I started working at ten, first cleaning offices, then touring the carnival and craft fair circuit selling crystals and pewter figurines. I moved out of the house just before my sixteenth birthday. I took the California High School Proficiency Exam and stopped going to high school in order to quit my night job and work full-time. My abusive childhood caught up with me emotionally, I started cutting and starving myself. Seven months after I had moved out, I was locked in a mental institution in East Oakland for general teenage angst, self-loathing, and suicidal tendencies. In an effort to get out, I entered and graduated from a thirty-day adult rehab. I remained clean and sober for twelve years. I eventually went back to school. Through hard work and many simultaneous jobs, I earned my Bachelor of Arts at San Francisco State University in 1994, intending on law school.

Two years before graduation, I started stripping. I had money for the first time in my life; it was incredible. I always say: money isn't happiness, but it sure the fuck is freedom. I worked at Mitchell Brothers O'Farrell Theatre, the city’s premier strip club for nine years, where I was surrounded by other creative, intelligent, open-minded women like myself. Law school never happened. Like most strippers, I figured I'd dance for a short time as a means to pay for school, save a little dough and have some fun...I never thought I would do it for twenty-two years, but it afforded me incredible freedom, world travel and the purchase of two homes before the age of thirty. Theory sex industry continues to pay my bills, over thirty years later.
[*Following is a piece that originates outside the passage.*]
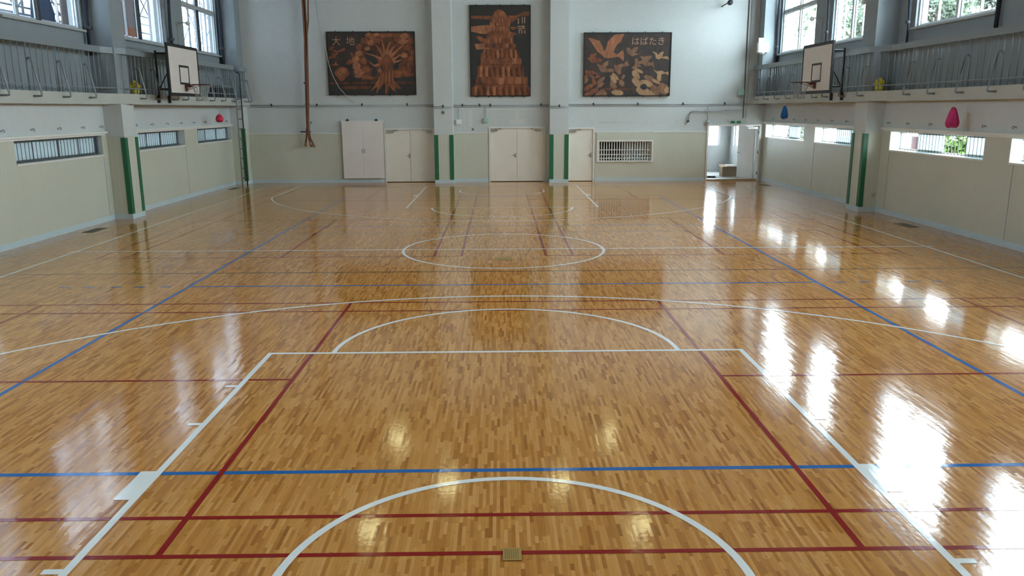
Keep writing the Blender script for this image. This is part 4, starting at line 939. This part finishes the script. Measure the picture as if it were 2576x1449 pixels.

I moved to Los Angeles in 2001. While attending UCLA’s Recording Engineering program, I worked at Sound City Recording Studios while stripping part-time at a club by LAX. Although I loved studio life and recording music, the exhaustive hours and singular lifestyle wasn’t for me; I was back to the proverbial drawing board. In 2004, one of my co-workers asked if I would take photos of her. I absolutely loved it. Not only was it fun and creative, I discovered that I had an eye for it. Watching women dance on stage all those years has given me a unique understanding of the female form, including angles and light.
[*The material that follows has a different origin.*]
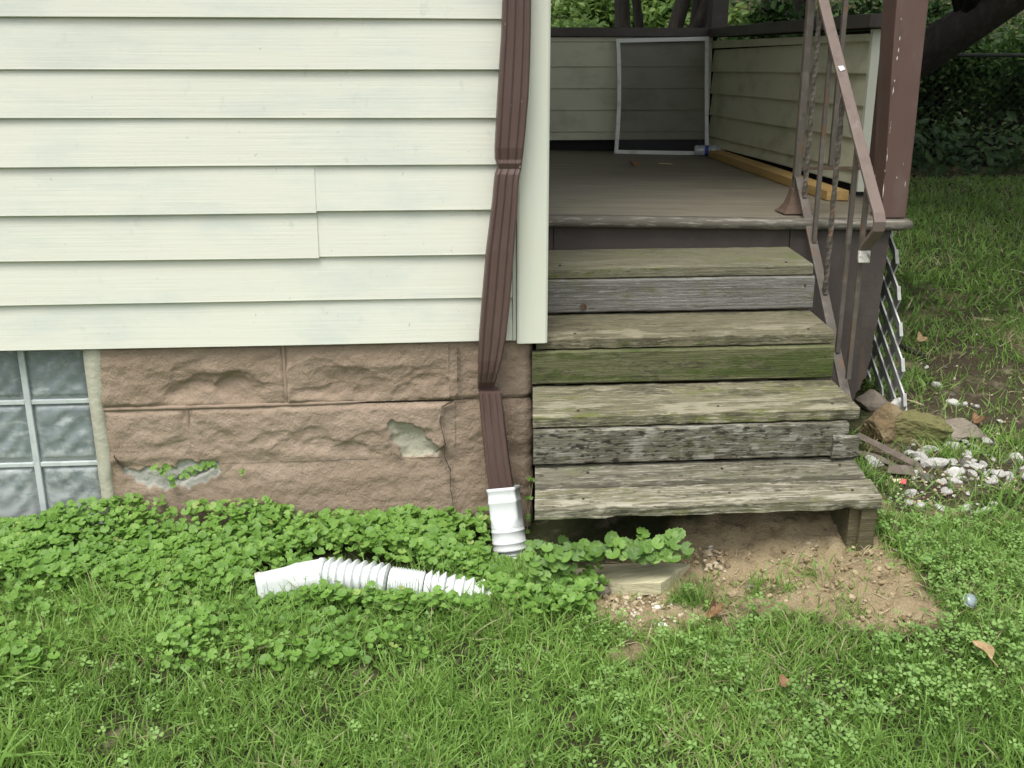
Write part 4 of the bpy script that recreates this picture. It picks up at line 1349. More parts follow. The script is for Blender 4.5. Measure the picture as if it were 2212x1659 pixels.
WSL = {4: 'round white stone on dark soil, left of the pair above the flat rock', 2: 'pale greenish stone on dark soil nearest the lattice', 10: 'crumpled white piece beside the end of the bottom tread',
       15: 'large upright white stone just right of the bottom tread', 16: 'brownish white stone touching the large upright stone below it', 17: 'long white stone lying in the grass edge right of the bottom tread',
       18: 'largest white stone alone on dark soil below the main heap', 20: 'cream split stone in the grass below the main heap', 21: 'flat white stone in the grass at the right of the cream split one',
       23: 'big round white rock at the left end of the main heap', 26: 'bright white flake under the mossy boulder'}
for _ in range(74):
    t = rs.random()
    wl_.append((2052 + 175 * t + rs.uniform(-8, 8), 1022 + rs.gauss(0, 15) - 8 * t, rs.choice([10, 13, 16, 19, 22])))
for _ in range(34):
    wl_.append((rs.uniform(1960, 2130), 985 + rs.gauss(0, 14) - 20 * rs.random(), rs.choice([9, 12, 15, 18])))
for _ in range(16):
    wl_.append((rs.uniform(1900, 2200), rs.uniform(1045, 1110), rs.choice([7, 9, 11])))
stem = [rock_mb((0, 0, 0), 1, .8, .62, 50 + k, 0, sub=2) for k in range(6)]
smesh = []
for k, mb in enumerate(stem):
    o = mb.build('white_stone', M_LIME, origin=(0, 0, 0))
    smesh.append(o.data)
    bpy.data.objects.remove(o)
M_LIMEG = mk('dirty_limestone', (0.44, 0.42, 0.36), [((0.28, 0.25, 0.20), ISO, 1.8, 6, .45, .68, .8), ((0.58, 0.57, 0.53), ISO, 3, 4, .55, .72, .7)], rough=.95, bump=[(ISO, 7, 6, .05)])
gmesh = []
for me_ in smesh:
    c_ = me_.copy()
    c_.materials.clear()
    c_.materials.append(M_LIMEG)
    gmesh.append(c_)
for i, (u, v, wpx) in enumerate(wl_):
    p = G(u, v)
    dist = (p - CAM) @ FWD
    s = wpx * dist / F / 2 * 1.32
    if i % 5 in (1, 3) and i not in WSL:
        me_ = gmesh[i % 6]
        s *= .8
    else:
        me_ = smesh[i % 6]
    o = bpy.data.objects.new('white_stone', me_)
    COL.objects.link(o)
    o.location = (p[0], p[1], p[2] + s * .22)
    o.scale = (s * rs.uniform(.9, 1.25), s * rs.uniform(.7, 1.1), s * rs.uniform(.7, 1.2))
    o.rotation_euler = (rs.uniform(-.5, .5), rs.uniform(-.5, .5), rs.uniform(0, 6.3))
    if i in WSL:
        lab = WSL[i]
    elif v < 925:
        lab = 'small white stone on the dark soil above the boulders'
    elif u < 1950 and v > 1045:
        lab = 'small white stone on the soil beside the bottom step end'
    elif v > 1062:
        lab = 'white stone at the grassy lower edge of the stone scatter'
    elif v < 1000:
        lab = 'white stone in the upper band of the scatter under the boulders'
    else:
        lab = 'white limestone chunk in the main heap of the stone scatter'
    tag(o, lab, 'stone', WS)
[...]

I've always loved writing—even though I’m terribly dyslexic. I had considered writing a memoir years before I started it (mostly at the behest of others), including a few attempts at the opening, but it didn’t gel. Then one day, I had the idea to bring my Composition Book to the club so I could write while it was slow; it spilled out of me. My manager wasn’t quite as thrilled, but he loved me so he let it slide. The entire memoir was written pen to paper, later transferred to my computer. I continue to write this way, four books later. My first memoir, Anything But a Wasted Life, was written mostly in strip clubs as well as local watering holes around Los Angeles.
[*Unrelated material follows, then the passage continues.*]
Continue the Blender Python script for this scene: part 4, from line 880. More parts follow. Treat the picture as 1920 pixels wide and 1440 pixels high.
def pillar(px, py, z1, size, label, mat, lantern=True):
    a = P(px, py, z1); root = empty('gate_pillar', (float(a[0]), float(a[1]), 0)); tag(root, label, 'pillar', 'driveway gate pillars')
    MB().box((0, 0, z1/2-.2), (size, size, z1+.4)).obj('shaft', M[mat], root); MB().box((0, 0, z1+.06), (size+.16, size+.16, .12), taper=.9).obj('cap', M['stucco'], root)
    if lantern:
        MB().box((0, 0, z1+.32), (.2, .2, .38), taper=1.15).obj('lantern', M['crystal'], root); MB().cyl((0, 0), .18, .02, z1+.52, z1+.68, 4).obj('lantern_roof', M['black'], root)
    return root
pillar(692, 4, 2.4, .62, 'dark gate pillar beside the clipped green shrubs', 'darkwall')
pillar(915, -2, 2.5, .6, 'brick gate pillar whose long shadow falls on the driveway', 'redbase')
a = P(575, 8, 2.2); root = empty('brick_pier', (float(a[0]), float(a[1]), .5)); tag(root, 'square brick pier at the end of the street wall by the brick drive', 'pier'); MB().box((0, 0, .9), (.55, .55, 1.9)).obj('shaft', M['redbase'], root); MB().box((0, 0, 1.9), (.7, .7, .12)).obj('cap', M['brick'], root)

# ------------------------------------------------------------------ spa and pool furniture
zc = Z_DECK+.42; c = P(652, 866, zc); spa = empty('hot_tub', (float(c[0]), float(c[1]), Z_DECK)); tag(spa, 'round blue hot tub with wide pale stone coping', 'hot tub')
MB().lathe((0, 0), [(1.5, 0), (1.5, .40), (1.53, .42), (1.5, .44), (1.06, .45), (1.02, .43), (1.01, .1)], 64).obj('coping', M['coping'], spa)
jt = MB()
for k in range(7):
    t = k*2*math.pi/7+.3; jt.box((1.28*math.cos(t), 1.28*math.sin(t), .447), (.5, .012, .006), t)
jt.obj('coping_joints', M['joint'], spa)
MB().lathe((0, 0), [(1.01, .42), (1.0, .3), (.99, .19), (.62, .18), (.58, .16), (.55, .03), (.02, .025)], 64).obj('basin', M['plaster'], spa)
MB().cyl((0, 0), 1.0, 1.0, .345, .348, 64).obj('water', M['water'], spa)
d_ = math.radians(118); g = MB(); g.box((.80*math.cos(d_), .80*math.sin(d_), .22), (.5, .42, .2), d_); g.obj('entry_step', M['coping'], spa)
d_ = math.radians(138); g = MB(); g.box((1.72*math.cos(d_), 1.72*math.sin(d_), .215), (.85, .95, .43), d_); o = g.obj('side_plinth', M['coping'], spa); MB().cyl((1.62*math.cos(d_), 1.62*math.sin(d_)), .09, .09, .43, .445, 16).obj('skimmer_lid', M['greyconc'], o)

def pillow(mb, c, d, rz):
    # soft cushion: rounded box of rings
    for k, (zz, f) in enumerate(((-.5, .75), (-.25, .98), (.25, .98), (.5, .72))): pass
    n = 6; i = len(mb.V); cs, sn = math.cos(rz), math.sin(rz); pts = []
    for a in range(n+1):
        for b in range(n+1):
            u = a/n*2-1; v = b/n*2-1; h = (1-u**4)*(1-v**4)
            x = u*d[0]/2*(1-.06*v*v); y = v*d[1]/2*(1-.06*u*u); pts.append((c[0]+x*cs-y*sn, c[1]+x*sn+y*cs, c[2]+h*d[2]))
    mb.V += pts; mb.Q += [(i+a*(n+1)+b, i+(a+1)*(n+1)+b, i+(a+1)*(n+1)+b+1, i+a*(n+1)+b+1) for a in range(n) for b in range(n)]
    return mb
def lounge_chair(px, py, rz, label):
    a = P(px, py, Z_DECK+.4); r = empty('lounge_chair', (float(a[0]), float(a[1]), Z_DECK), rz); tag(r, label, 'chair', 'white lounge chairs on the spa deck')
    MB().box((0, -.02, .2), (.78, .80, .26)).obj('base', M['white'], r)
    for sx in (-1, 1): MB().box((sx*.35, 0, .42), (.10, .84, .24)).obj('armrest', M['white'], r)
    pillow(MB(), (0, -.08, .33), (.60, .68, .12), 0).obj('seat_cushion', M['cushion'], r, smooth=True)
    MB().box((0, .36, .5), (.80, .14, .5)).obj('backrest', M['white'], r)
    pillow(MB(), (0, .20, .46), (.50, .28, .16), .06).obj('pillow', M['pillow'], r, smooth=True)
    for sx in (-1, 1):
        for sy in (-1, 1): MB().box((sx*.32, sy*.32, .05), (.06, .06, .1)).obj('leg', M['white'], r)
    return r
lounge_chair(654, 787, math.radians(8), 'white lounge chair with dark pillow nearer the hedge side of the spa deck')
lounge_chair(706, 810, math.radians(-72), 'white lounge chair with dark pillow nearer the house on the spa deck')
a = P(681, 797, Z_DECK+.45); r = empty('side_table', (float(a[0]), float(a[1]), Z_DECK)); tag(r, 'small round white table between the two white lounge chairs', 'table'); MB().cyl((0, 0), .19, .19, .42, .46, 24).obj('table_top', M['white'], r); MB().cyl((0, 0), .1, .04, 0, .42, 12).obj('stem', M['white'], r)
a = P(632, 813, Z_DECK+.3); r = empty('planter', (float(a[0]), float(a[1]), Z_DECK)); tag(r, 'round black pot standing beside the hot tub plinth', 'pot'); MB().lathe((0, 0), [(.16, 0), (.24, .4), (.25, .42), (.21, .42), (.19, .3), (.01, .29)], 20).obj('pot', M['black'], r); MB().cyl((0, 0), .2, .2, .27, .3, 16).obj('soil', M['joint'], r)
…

During my tenure as a stripper, I also hooked when the price was right and I was single. I stopped dancing in December 2013. I still write in bars (I miss writing in the club), take photos of incredible women, and maintain a marriage-like relationship with my longtime trick, “The Texan”.

Anything But a Wasted Life was published by HarperCollins in 2018. All rights reverted back to me this summer. I’m self-publishing an updated edit with new cover art, plus, an audiobook I recorded this spring!